Onları unutup sirtaki oynayan Dışişleri Bakanları görmedik mi?
Yunan’ı affedeceksin ve hatta NATO’ya yeniden girişine evet diyeceksin, NATO’dan müttefikin Biden’in, Ermeni “soykırım” tokadını yiyeceksin, sonra da Filistinliler bizi arkadan vurdu onlara af yok, onlara hain diyeceksiniz.
Geçin bunları…
Ortada, mazlum bir milletin kendi kaderini tayin etme mücadelesi var ve orantısız güç karşısındaki bu acıyı, bu feryadı görmemek insanlığa yakışmaz.
Gazzeliler; her türlü malın, gıdanın, suyun, yakıtın İsrail tarafından kontrol edildiği açık bir cezaevinde yaşıyorlar.
Batı Şeria ve Kudüs’te yaşayan Filistinlilerin büyük bir kısmı da sistemle birlikte yaşamayı içine sindirmiş/uzlaşmış durumdalar.
Sayın Mahmut Abbas’ta dahil,
Filistinlilerin mücadelesi; sonradan gelen Yahudi yerleşimciler ve başkenti Kudüs olan iki devletli çözüm içindir.
Sen yardım etsen de etmesen de bu mücadeleyi veriyorlar ve verecekler…
İsrail’in hedefi de Gazze, Batı Şeria ve Kudüs’ün tamamını Yahudileştirmektir.
Bu anlayıştan taviz veren ve Filistin ile uzlaşmak isteyen Başbakan İzak Rabin’i öldürdüler.
Başbakanlarını bile katleden Nazi artıkları…

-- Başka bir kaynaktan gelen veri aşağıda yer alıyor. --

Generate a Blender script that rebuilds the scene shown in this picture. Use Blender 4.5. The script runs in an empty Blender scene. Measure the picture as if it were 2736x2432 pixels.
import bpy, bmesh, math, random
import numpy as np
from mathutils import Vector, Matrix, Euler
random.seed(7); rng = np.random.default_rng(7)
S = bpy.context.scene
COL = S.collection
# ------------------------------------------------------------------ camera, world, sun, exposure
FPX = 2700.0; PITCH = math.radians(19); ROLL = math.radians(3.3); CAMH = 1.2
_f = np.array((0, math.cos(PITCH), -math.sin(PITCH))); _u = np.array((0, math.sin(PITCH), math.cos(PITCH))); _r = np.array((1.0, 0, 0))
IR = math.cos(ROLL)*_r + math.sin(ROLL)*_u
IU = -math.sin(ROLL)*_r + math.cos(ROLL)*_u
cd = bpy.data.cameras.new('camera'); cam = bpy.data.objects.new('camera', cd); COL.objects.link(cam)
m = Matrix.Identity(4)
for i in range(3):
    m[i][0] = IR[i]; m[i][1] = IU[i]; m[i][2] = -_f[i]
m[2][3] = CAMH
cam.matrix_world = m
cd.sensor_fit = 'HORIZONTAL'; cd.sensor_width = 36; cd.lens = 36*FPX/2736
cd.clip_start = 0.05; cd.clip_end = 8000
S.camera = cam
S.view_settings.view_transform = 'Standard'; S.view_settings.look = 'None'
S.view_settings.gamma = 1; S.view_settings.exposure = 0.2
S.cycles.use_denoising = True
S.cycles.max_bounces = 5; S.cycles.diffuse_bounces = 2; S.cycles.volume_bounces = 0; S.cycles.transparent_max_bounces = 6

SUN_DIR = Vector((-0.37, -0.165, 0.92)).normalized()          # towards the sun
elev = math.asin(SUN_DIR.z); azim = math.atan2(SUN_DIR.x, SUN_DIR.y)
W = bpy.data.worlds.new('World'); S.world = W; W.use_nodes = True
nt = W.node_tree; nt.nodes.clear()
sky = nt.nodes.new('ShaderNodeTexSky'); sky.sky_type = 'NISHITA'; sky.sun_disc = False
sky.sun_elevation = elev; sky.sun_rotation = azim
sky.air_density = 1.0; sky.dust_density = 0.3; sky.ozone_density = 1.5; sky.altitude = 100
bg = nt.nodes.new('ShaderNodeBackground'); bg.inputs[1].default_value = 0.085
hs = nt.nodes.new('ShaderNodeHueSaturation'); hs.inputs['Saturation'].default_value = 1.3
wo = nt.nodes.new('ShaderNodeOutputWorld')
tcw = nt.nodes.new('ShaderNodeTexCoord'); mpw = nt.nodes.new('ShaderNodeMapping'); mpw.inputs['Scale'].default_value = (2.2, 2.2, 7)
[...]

Geride bıraktığımız kırk yıl içinde uzlaşmaz ve eli kanlı iki Firavun gördü o kutsal topraklar.
Beyrut’taki Sabra ve Şatila mülteci kampında yaşayan 5 bin Filistinliyi katlederek, Arafat ve savaşçılarını gemilerle Tunus’a süren; tarihe de “Beyrut kasabı” olarak geçen Ariel Şaron ve şimdiki Binyamin Netenyahu.
Tunus’un, Arap Baharının neden ilk basamak ülkesi olduğunu anladınız mı?
Netenyahu’nun taviz vermez/uzlaşmaz, baskı ve izole politikası, intifada ile cevap buluyordu ki 7 Ekim’de İsrail, en büyük kabusunu yaşadı.
FKÖ lideri Yasser Arafat’ın, benim generallerim dediği dünün sapan ile taş atan çocukları, geride kalan yıllar içinde kendilerini geliştirmişler ve eşi görülmemiş bir planlamayla, tatbikat yapıyormuş gibi operasyon gerçekleştirdiler.
İnanmış insan kadar tehlikeli silah yoktur kavramı, bir defa daha tescillendi.
Kaybedecek bir şeyi kalmayanların hikayesi…
Ördükleri duvarlar ve demir çitleri yıkıp geçtiler…
Demir kafes delindi ve İsrail’in karizması; 2006’dan sonra ikinci defa çizildi.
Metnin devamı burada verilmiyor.